Предложенная здесь интерпретация повествования ПВЛ о крещении Владимира может быть оспорена с двух различных позиций. Во-первых, в исследовательской литературе встречаются утверждения, что образ Владимира в ПВЛ не соответствует агиографическому канону, что русский князь изображен лицемерным, лукавым, непостоянным и лишенным воинской доблести. Наиболее отчетливо это мнение было выражено А.С.Деминым. Он утверждает, что Владимир “христианскую веру <...> принял, исходя из своих языческих вкусов, а не по наитию свыше — это обстоятельство летописец раскрыл вполне ясно.

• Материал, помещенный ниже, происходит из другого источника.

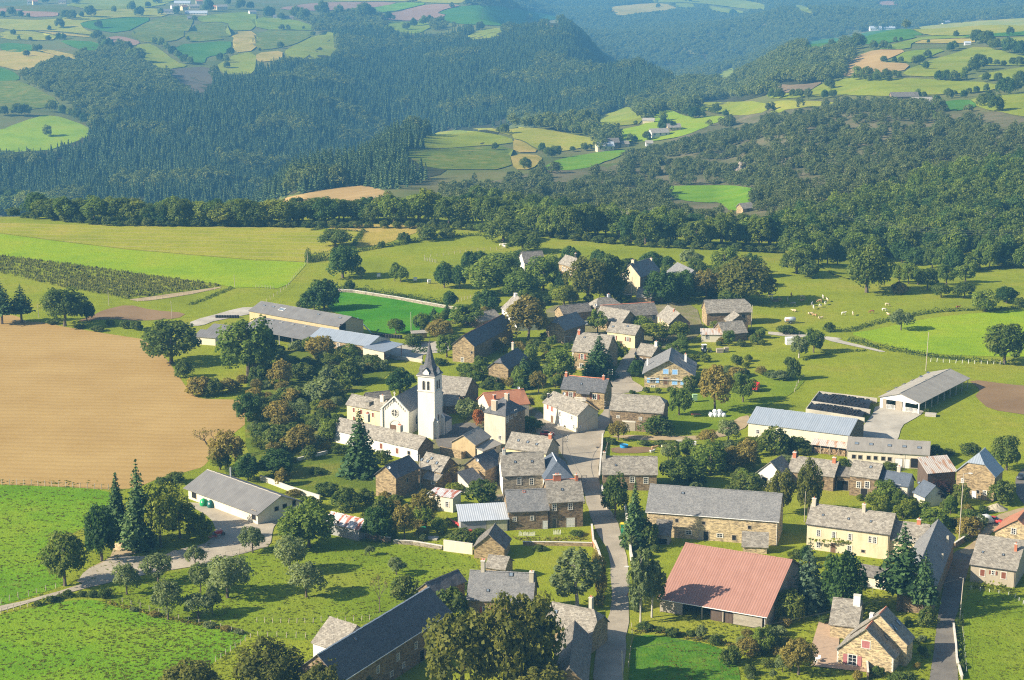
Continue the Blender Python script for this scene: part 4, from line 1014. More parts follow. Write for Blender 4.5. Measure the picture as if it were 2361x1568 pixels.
b = Bd('tower_house', 'tall narrow beige house with a hipped slate roof and broad chimney right of the church', 'house', t12(2105,655), t12(2300,692), 8.6, t12(2270,562), 'side', W=9.5, rise=3.4, wall=BEIGE_L, roof=SLATE, kind='hip', hipl=3.0, hipr=3.0, gmat=STONE_D, lm='the tall beige house')
b.opening('win', t12(2250,900), 1.0, 1.1); b.chimney(t12(2200,640), 1.7, .9, 2.6, BEIGE, 2); b.chimney(t12(2315,540), 1.2, .9, 1.4, BEIGE, 2)
for p in ((2318,730),(2352,700),(2395,670)): b.opening('win', t12(*p), .9, 1.6)
b = Bd('stone_house', 'cream house with an orange clay tile roof and dish behind the tall beige house', 'house', (490,407), (529,403), 5, (507,390.5), wall=CREAM_C, roof=TILE, pitch=32, hipr=0, lm='the orange-tiled house', ridge_col=TERRA); b.chimney((494.5,400), .8, .7, 1.5, BRICK, 1); b.dish((518,389))
b = Bd('rendered_house', 'lauze house with three skylights and a red chimney at the edge of the square', 'house', t22(-55,984), t22(312,1036), 4.2, t22(160,870), wall=YELLOW, roof=LAUZE, pitch=38, gmat=BEIGE, lm='the three-skylight house')
for p in ((60,928),(145,942),(228,962)): b.skylight(t22(*p), .7, .8)
b.chimney(t22(362,905), .9, .8, 1.1, BRICK, 1)
b = Bd('stone_house', 'grey stone house with a broad lauze roof and white side chimney', 'house', t22(-85,1243), t22(300,1232), 5.5, t22(110,1034), wall=STONE_G, roof=LAUZE, pitch=42, gmat=WHITE, lm='the grey stone house')
for p in ((65,1300),(182,1305)): b.opening('win', t22(*p), .9, 1.7)
for p in ((28,1125),(183,1120)): b.skylight(t22(*p), .6, .7)
b.chimney(t12(2285,1050), .8, .7, 1.2, WHITE, 1)
b = Bd('hipped_house', 'blue slate hipped roof standing at the edge of the square', 'house', t22(305,1278), t22(565,1268), 5.4, t22(365,1010), 'gable', pitch=42, wall=CREAM_C, roof=BLUE, kind='hip', hipl=3.6, hipr=2.5, jit=.01, lm='the blue hipped roof', ridge_col=METAL_W)
b = Bd('stone_house', 'dark slate house with a stone gable and white dish, left of the grey house', 'house', t12(2115,1188), t12(2280,1118), 5, t12(2140,1024), wall=STONE_D, roof=SLATE, pitch=40, gmat=STONE); b.dish(t12(2030,1120))
b = Bd('outbuilding', 'slate-grey lean-to sloping down below the dark slate house with round dish', 'lean-to', t12(1975,1340), t12(2105,1300), 2.5, t12(1990,1180), wall=CREAM_C, roof=SLATE, kind='shed', pitch=30)
b = Bd('stone_house', 'lauze-roofed stone house facing the blue hipped roof across the road', 'house', t22(840,1229), t22(1335,1233), 4.6, t22(1088,1072), wall=STONE_D, roof=LAUZE, pitch=38, lm='the house across the square')
b.opening('win', t22(1110,1288), 1.1, 1.4); b.opening('win', t22(1235,1295), 1.0, 1.5); b.skylight(t22(955,1155), .5, .6); b.chimney(t22(850,1085), .7, .8, 1.4, BEIGE_L, 1)
# around the square
b = Bd('stone_house', 'stone house with a blue-grey slate roof, red ridge and white balcony above the square', 'house', t22(457,441), t22(852,477), 5.6, t22(672,340), wall=STONE, roof=SLATE, pitch=40, lm='the balcony house', ridge_col=TERRA)
b.opening('openshut', t22(543,503), 1.2, 1.4, SH_BROWN); b.opening('openshut', t22(762,522), 1.3, 1.5, SH_BROWN); b.opening('door', t22(670,540), 1.1, 2.1, WOOD).location.z = 3.7
b.chimney(t22(495,330), .7, .7, 1.0, BRICK, 2); b.chimney(t22(845,360), .7, .7, 1.0, BRICK, 1); b.skylight(t22(640,405), .6, .7)
r = b.on_wall(*t22(640,575), side='front')
if r:
 p = r[1]; m = MB(); m.box(p.x - 1.8, p.x + 1.8, -1.5, -.01, 2.45, 2.65); m.build('balcony_floor', SURR, b.root)
 for k in range(13): m = MB(); x = p.x - 1.75 + k * .29; m.box(x - .04, x + .04, -1.5, -1.42, 2.65, 3.45); m.build('baluster', PAINT_W, b.root)
 m = MB(); m.box(p.x - 1.8, p.x + 1.8, -1.53, -1.40, 3.45, 3.55); m.build('handrail', PAINT_W, b.root)
 m = MB()
 for k in range(9): m.box(p.x + 1.8 + k * .42, p.x + 2.22 + k * .42, -1.4, -.02, 0, 2.45 - k * .27)
 m.build('stair_flight', STONE, b.root)
m = MB(); m.face([(b.L*.36,-1.3,4.7),(b.L*.68,-1.3,4.7),(b.L*.68,0,5.5),(b.L*.36,0,5.5)]); m.face([(b.L*.36,0,5.4),(b.L*.68,0,5.4),(b.L*.68,-1.3,4.6),(b.L*.36,-1.3,4.6)]); m.build('porch_roof', SLATE, b.root)
b = Bd('rendered_house', 'white and cream house with red shutters and a small terrace on the square', 'house', t22(292,570), t22(605,690), 5.4, t22(560,540), wall=CREAM_C, roof=LAUZE, pitch=36, gmat=BEIGE_L, lm='the cream house on the square')
b.opening('shut', t22(330,615), .9, 1.4, SH_RED); b.opening('shut', t22(370,637), .9, 1.4, SH_RED); b.opening('door', t22(370,740), 1.0, 2.1, WOOD); b.opening('plainwin', t22(442,680), .9, 1.3); b.opening('door', t22(440,765), 1.2, 2.1, SH_WHITE); b.opening('win', t22(552,718), .7, 1.0); b.opening('win', t22(570,800), .7, 1.0); b.opening('plainwin', t22(630,800), .5, .6)
b.chimney(t22(330,530), .5, .5, 1.2, DKSTEEL, 0); b.dish(t22(487,505))
b = Bd('stone_barn', 'stone barn with a grey plank door and half-hipped lauze roof on the square', 'barn', t22(905,633), t22(1385,668), 6.2, t22(1175,507), wall=STONE_D, roof=LAUZE, pitch=40, hipr=1.6, lm='the half-hipped barn')
b.opening('gate', t22(1088,795), 2.9, 3.0, OAKW); b.opening('win', t22(978,707), .6, .6); b.opening('win', t22(1185,725), .7, .7); b.opening('hole', t22(1185,790), .6, .5)
m = MB(); q = b.on_wall(*t22(1078,752))[1]; m.box(q.x - 2.0, q.x + 2.0, -.08, 0, q.z - .15, q.z + .2); m.build('lintel', SURR, b.root)
b = Bd('modern_house', 'yellow stone gabled house with pale blue shutters and a wide slate roof', 'house', t22(1222,298), t22(1668,312), 4.8, t22(1512,85), 'gable', rise=4.3, wall=STONE_Y, roof=SLATE_L, over=.8, lm='the blue-shuttered house')
for p in ((1418,290),(1502,295)): b.opening('shut', t22(*p), 1.6, 1.5, SH_BLUE)
b.opening('openshut', t22(1300,372), 1.7, 1.5, SH_BLUE); b.opening('shut', t22(1500,388), 1.6, 1.6, SH_BLUE); b.opening('shut', t22(1570,392), 1.1, 1.5, SH_BLUE); b.opening('door', t22(1416,390), 1.3, 2.2, WOOD).location.z = 2.2
b.opening('plainwin', t22(1298,447), 1.2, .6)
b.chimney(t22(1600,200), .8, .7, 2.4, PAINT_W, 2); b.chimney(t22(1248,235), .5, .5, 2.2, PAINT_W, 0); b.dish(t22(1590,190))
m = MB(); m.box(-.35, -.02, .3, b.W - .3, 2.55, 2.7); m.build('string_course', SURR, b.root)
b = Bd('stone_house', 'stone house with white corner blocks and a red chimney behind a tall spruce', 'house', (572.4,350), (606,353.3), 6.4, (594,333.5), wall=STONE, roof=LAUZE, pitch=42, lm='the corner-block house')
b.opening('openshut', t22(648,152), 1.0, 1.6, SH_RED); b.opening('win', t22(640,238), 1.0, 1.5); b.chimney(k6(724,403), .8, .8, 1.2, BRICK, 1); b.skylight(k6(775,428), .6, .6)
m = MB()
for z in range(11): m.box(-.03, .5 if z % 2 else .3, -.03, .3, z * .57, z * .57 + .5)
m.build('corner_stones', SURR, b.root)
b = Bd('stone_house', 'low lauze cottage beside the upper road', 'cottage', k6(1100,529), k6(1200,545), 3, k6(1190,474), wall=STONE_D, roof=LAUZE, pitch=36); b.opening('win', t22(1190,185), 1.0, 1.4); b.chimney(k6(1268,478), .9, .8, .9, WHITE, 1)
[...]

Владимир вовсе не был исконно предрасположен к принятию православия, но первоначально он даже склонялся к мусульманству <...>. В разных верах Владимира как язычника интересовала прежде всего внешняя, физическая сторона: что положено есть и пить, как обращаться с женщинами и в особенности — богослужение народов”. Обвиняет А.С.Демин русского князя и за то, что Владимир “использовал предателя” Анастаса для взятия Корсуня (Демин А.С. Заметки по персонологии “Повести временных лет” // Герменевтика древнерусской литературы. Сб. 9. М., 1998. С. 75, 76).